What Growth Investors Can Learn From Vultures

Just as when Police Detectives cite the reason they prefer to work homicide cases as being because the dead do not shoot at them, growth investors can learn that using the vulture method of buying value at a discount, is much safer than jumping on a wave of earnings that is exposed to countless risks. The core lesson being that long term growth can change overnight, whereas buying at a discount to true value can never fail.

Of course this flies in the face of what many feel is the right thing to do by betting on winners, when the vulture will tell you that the field is littered with previous winners that fell prey to some aspect of the market, management, poor controls, or any other number of unmitigated risks. Most investors do not want to think of themselves as capitalizing on the misfortune of others, yet growth investors should look to the spoils of the vulture and realize that winners do not always win and few keep winning for long periods of time.

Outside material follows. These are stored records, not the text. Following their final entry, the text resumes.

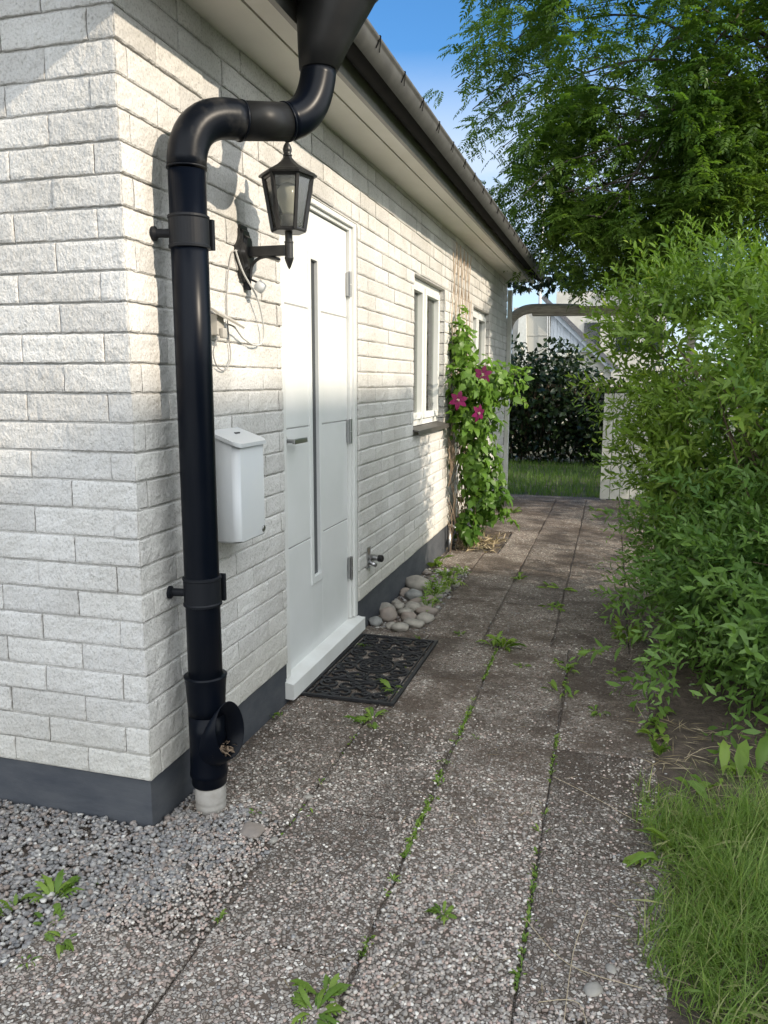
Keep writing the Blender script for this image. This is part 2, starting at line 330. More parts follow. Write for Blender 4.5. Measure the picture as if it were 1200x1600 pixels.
def box(bm, x0, x1, y0, y1, z0, z1, bev=0, seg=2):
    r = bmesh.ops.create_cube(bm, size=1, matrix=Matrix.Translation(((x0+x1)/2, (y0+y1)/2, (z0+z1)/2)) @ Matrix.Diagonal((abs(x1-x0), abs(y1-y0), abs(z1-z0), 1)))
    if bev:
        es = list({e for v in r['verts'] for e in v.link_edges})
        bmesh.ops.bevel(bm, geom=es, offset=bev, segments=seg, affect='EDGES', profile=.6)

def obox(bm, a, b, w, h, up=Vector((0, 0, 1)), bev=0):
    """box along a->b, w across, h along up"""
    a, b = Vector(a), Vector(b); d = b-a; L = d.length; d.normalize()
    s = d.cross(up).normalized(); u = s.cross(d)
    mt = Matrix((( d.x, s.x, u.x, 0), (d.y, s.y, u.y, 0), (d.z, s.z, u.z, 0), (0, 0, 0, 1)))
    r = bmesh.ops.create_cube(bm, size=1, matrix=Matrix.Translation((a+b)/2) @ mt @ Matrix.Diagonal((L, w, h, 1)))
    if bev:
        es = list({e for v in r['verts'] for e in v.link_edges})
        bmesh.ops.bevel(bm, geom=es, offset=bev, segments=1, affect='EDGES')

def tube(bm, pts, rad, seg=16, cap=True, ref=None):
    pts = [Vector(p) for p in pts]; n = len(pts)
    rads = rad if isinstance(rad, (list, tuple)) else [rad]*n
    rings = []; u = None
    for i, p in enumerate(pts):
        t = (pts[min(i+1, n-1)]-pts[max(i-1, 0)])
        t = t.normalized() if t.length > 1e-9 else Vector((0, 0, 1))
        if u is None:
            u = (ref or (Vector((0, 1, 0)) if abs(t.z) > .9 else Vector((0, 0, 1)))); 
        u = (u - t*u.dot(t)).normalized(); w = t.cross(u)
        rings.append([bm.verts.new(p + (u*math.cos(2*math.pi*k/seg) + w*math.sin(2*math.pi*k/seg))*rads[i]) for k in range(seg)])
    for a, b in zip(rings, rings[1:]):
        for k in range(seg): bm.faces.new((a[k], a[(k+1) % seg], b[(k+1) % seg], b[k]))
    if cap:
        bm.faces.new(rings[0][::-1]); bm.faces.new(rings[-1])
    return rings

def lathe(bm, prof, c, seg=24, axis=Vector((0, 0, 1)), phase=0):
    """prof = [(radius, distance along axis)]"""
    axis = Vector(axis).normalized(); c = Vector(c)
    u = axis.orthogonal().normalized(); 
    if abs(axis.z) > .99: u = Vector((1, 0, 0))
    w = axis.cross(u); rings = []
    for r, z in prof:
        rings.append([bm.verts.new(c + axis*z + (u*math.cos(phase+2*math.pi*k/seg) + w*math.sin(phase+2*math.pi*k/seg))*max(r, 1e-5)) for k in range(seg)])
    for a, b in zip(rings, rings[1:]):
        for k in range(seg): bm.faces.new((a[k], a[(k+1) % seg], b[(k+1) % seg], b[k]))
    bm.faces.new(rings[0][::-1]); bm.faces.new(rings[-1])

def bend(a, b, c, n=8):
    """quadratic curve through a, control b, c"""
    a, b, c = Vector(a), Vector(b), Vector(c)
    return [a*(1-t)**2 + b*2*t*(1-t) + c*t*t for t in [i/n for i in range(n+1)]]

def smoothpath(pts, n=6):
    P = [Vector(p) for p in pts]; out = []
    for i in range(len(P)-1):
        p0, p1, p2, p3 = P[max(i-1, 0)], P[i], P[i+1], P[min(i+2, len(P)-1)]
        for k in range(n):
            t = k/n
            out.append(.5*((2*p1)+(p2-p0)*t+(2*p0-5*p1+4*p2-p3)*t*t+(3*p1-p0-3*p2+p3)*t**3))
    out.append(P[-1]); return out

B = bmesh.new
def GZ(x, y): return -.160 - .013*max(y, 0.0)          # the paving falls gently away from the camera

# leaf geometry ---------------------------------------------------------------
def nrm(a): return a/np.maximum(np.linalg.norm(a, axis=-1, keepdims=True), 1e-9)

def leaves(P, D, U, L, W, fold=.25, curl=.15, wide=(.35, .7)):
    """lanceolate leaves: two folded quads each. P base, D direction, U normal, L length, W width"""
    P, D, U = np.asarray(P, float), nrm(np.asarray(D, float)), np.asarray(U, float); N = len(P)
    L = np.broadcast_to(np.asarray(L, float), (N,))[:, None]; W = np.broadcast_to(np.asarray(W, float), (N,))[:, None]
    S = nrm(np.cross(D, U)); U = np.cross(S, D)
    a, b = wide
    mid = P + D*L*.5 + U*L*curl*.25
    tip = P + D*L - U*L*curl
    l1 = P + D*L*a + S*W*.5 + U*W*fold; r1 = P + D*L*a - S*W*.5 + U*W*fold
    l2 = P + D*L*b + S*W*.38 + U*(W*fold*.8-L*curl*.3); r2 = P + D*L*b - S*W*.38 + U*(W*fold*.8-L*curl*.3)
    V = np.stack([P, l1, l2, tip, r2, r1, mid], 1).reshape(-1, 3)
    i = (np.arange(N)*7)[:, None]
    F = np.concatenate([i+np.array([[0, 6, 2, 1]]), i+np.array([[6, 3, 2, 2]])], 0)
    # keep quads only: (base,mid,l2,l1) (base,r1,r2,mid) and the tip halves as thin quads
    F = np.stack([np.concatenate([i+0, i+6, i+2, i+1], 1), np.concatenate([i+0, i+5, i+4, i+6], 1), np.concatenate([i+6, i+4, i+3, i+2], 1)], 1).reshape(-1, 4)
    return V, F

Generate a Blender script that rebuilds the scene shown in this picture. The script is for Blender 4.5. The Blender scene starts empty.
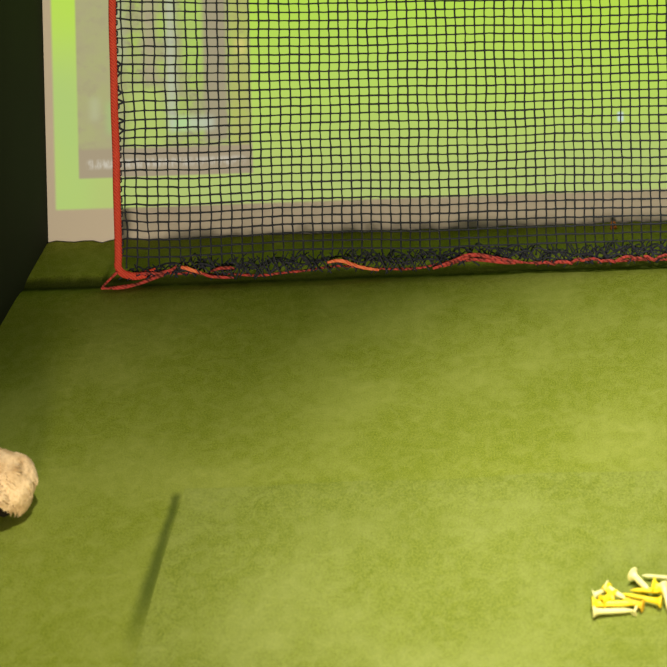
import bpy, bmesh, math, random
from mathutils import Vector, Matrix, noise
random.seed(7)
S = bpy.context.scene
COL = S.collection

# ------------------------------------------------------------ camera
H = 1.6
yaw, pitch, roll = 0.0284, -0.0134, -0.0202
FX, CX, CY, W = 1389.1, 516.5, -490.7, 667.0
f = Vector((math.sin(yaw)*math.cos(pitch), math.cos(yaw)*math.cos(pitch), math.sin(pitch)))
r = Vector((math.cos(yaw), -math.sin(yaw), 0)); u = r.cross(f)
c, s = math.cos(roll), math.sin(roll)
r2, u2 = c*r + s*u, -s*r + c*u
cam = bpy.data.cameras.new('camera'); co = bpy.data.objects.new('camera', cam); COL.objects.link(co)
co.matrix_world = Matrix(((r2.x, u2.x, -f.x, 0), (r2.y, u2.y, -f.y, 0), (r2.z, u2.z, -f.z, H), (0, 0, 0, 1)))
cam.sensor_width = 36; cam.sensor_fit = 'HORIZONTAL'; cam.lens = FX/W*36
cam.shift_x = (W/2 - CX)/W; cam.shift_y = (CY - W/2)/W
cam.clip_start = .05
cam.dof.use_dof = True; cam.dof.focus_distance = 2.84; cam.dof.aperture_fstop = 6.0
S.camera = co

# ------------------------------------------------------------ world, lights, exposure
wd = bpy.data.worlds.new('world'); S.world = wd; wd.use_nodes = True
wd.node_tree.nodes['Background'].inputs[0].default_value = (.9, 1, .8, 1)
wd.node_tree.nodes['Background'].inputs[1].default_value = .03
S.view_settings.view_transform = 'Standard'; S.view_settings.look = 'None'
S.view_settings.gamma = 1; S.view_settings.use_curve_mapping = False
S.view_settings.exposure = 0.0

def spot(name, loc, target, energy, col, size, blend, rad):
    l = bpy.data.lights.new(name, 'SPOT'); l.energy = energy; l.color = col
    l.spot_size = math.radians(size); l.spot_blend = blend; l.shadow_soft_size = rad
    o = bpy.data.objects.new(name, l); COL.objects.link(o); o.location = loc
    o.rotation_euler = (Vector(target) - Vector(loc)).to_track_quat('-Z', 'Y').to_euler()
    return o
spot('ceiling_downlight', (.52, 2.10, 2.5), (.48, 2.10, 0), 405, (1, .93, .88), 46, 1.0, .06)
spot('ceiling_downlight', (-.42, 1.62, 2.5), (-.42, 1.66, 0), 285, (1, .92, .84), 53, 1.0, .06)  # second unseen downlight, added to brighten the floor on the left
spot('projector_lamp', (.0, -1.3, .74), (.2, 3, .5), 545, (1, .84, .65), 62, .8, .30)  # unseen low front fill, added to brighten the screen border

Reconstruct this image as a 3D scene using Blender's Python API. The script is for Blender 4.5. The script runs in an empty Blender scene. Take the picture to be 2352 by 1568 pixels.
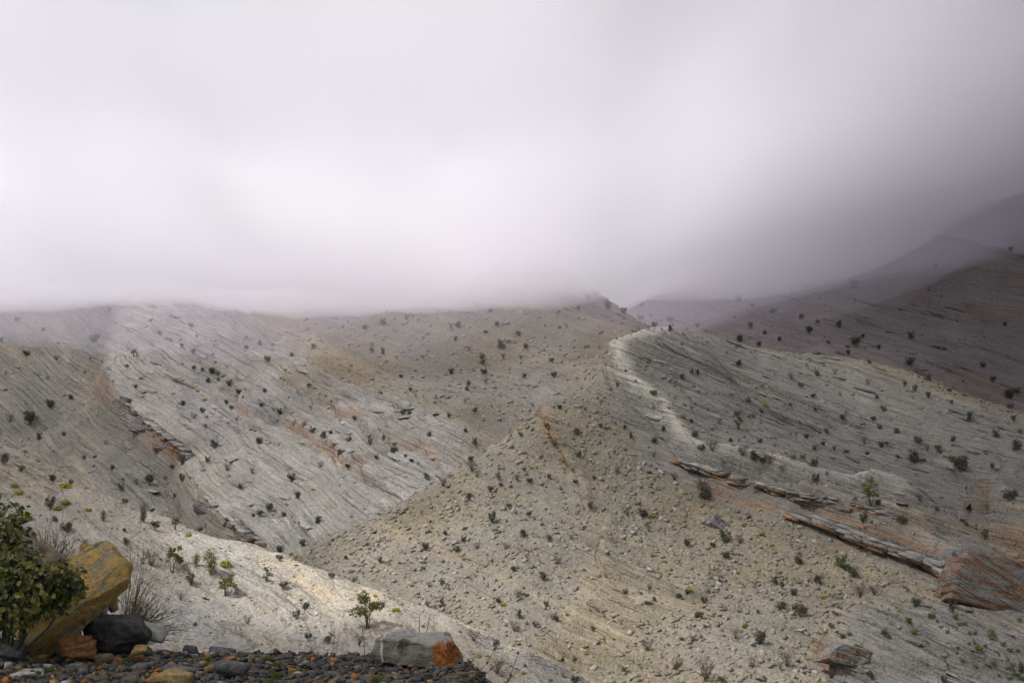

Second to understanding the true risk in overpaying for future hopes in the form of earnings, the growth investor can benefit from the vulture’s ability to identify the true value and underlying profit potential for each aspect of a business. This understanding of underlying value, earnings production capacity, and potential of portions of a business if unleashed from the whole, can give the growth investor insight into management’s maximization and allocation of resources as well as their understanding of their business as a whole. Any growth company that is under utilizing parts of the company could signify a management team that is a one trick pony and will not be able to adapt to changes in market conditions, thus preserving shareholder value.

Lastly, growth investors can learn to hold management accountable to maximizing underlying value should the company began to falter. Why growth investors sell to vultures when they themselves could realize at least some portion of remaining value is a mystery for the ages, after all, they hold ownership. In most cases, the growth investor could mitigate losses through maximizing liquidation and potentially salvaging portions of companies, leveraging equity into new companies that themselves could become a growth investment opportunity.

Growth investors and vulture’s alike are both necessary for an efficient market. Someone needs to build and take risk while there must be others that come in to clean up any mess or failures left behind. Both serve their function and both are honourable endeavours. The growth investor needs to realize this and use the tools of the vulture to make certain that they choose the growth companies that are truly maximized, have underlying assets and value that can safeguard losses and if all else fails, deny the vulture the opportunity to reap massive rewards by pushing the limits of available options should problems arise. Vultures spend all of their time waiting for the situation to go beyond hope, the growth investor should consider not selling out and fighting until the very end.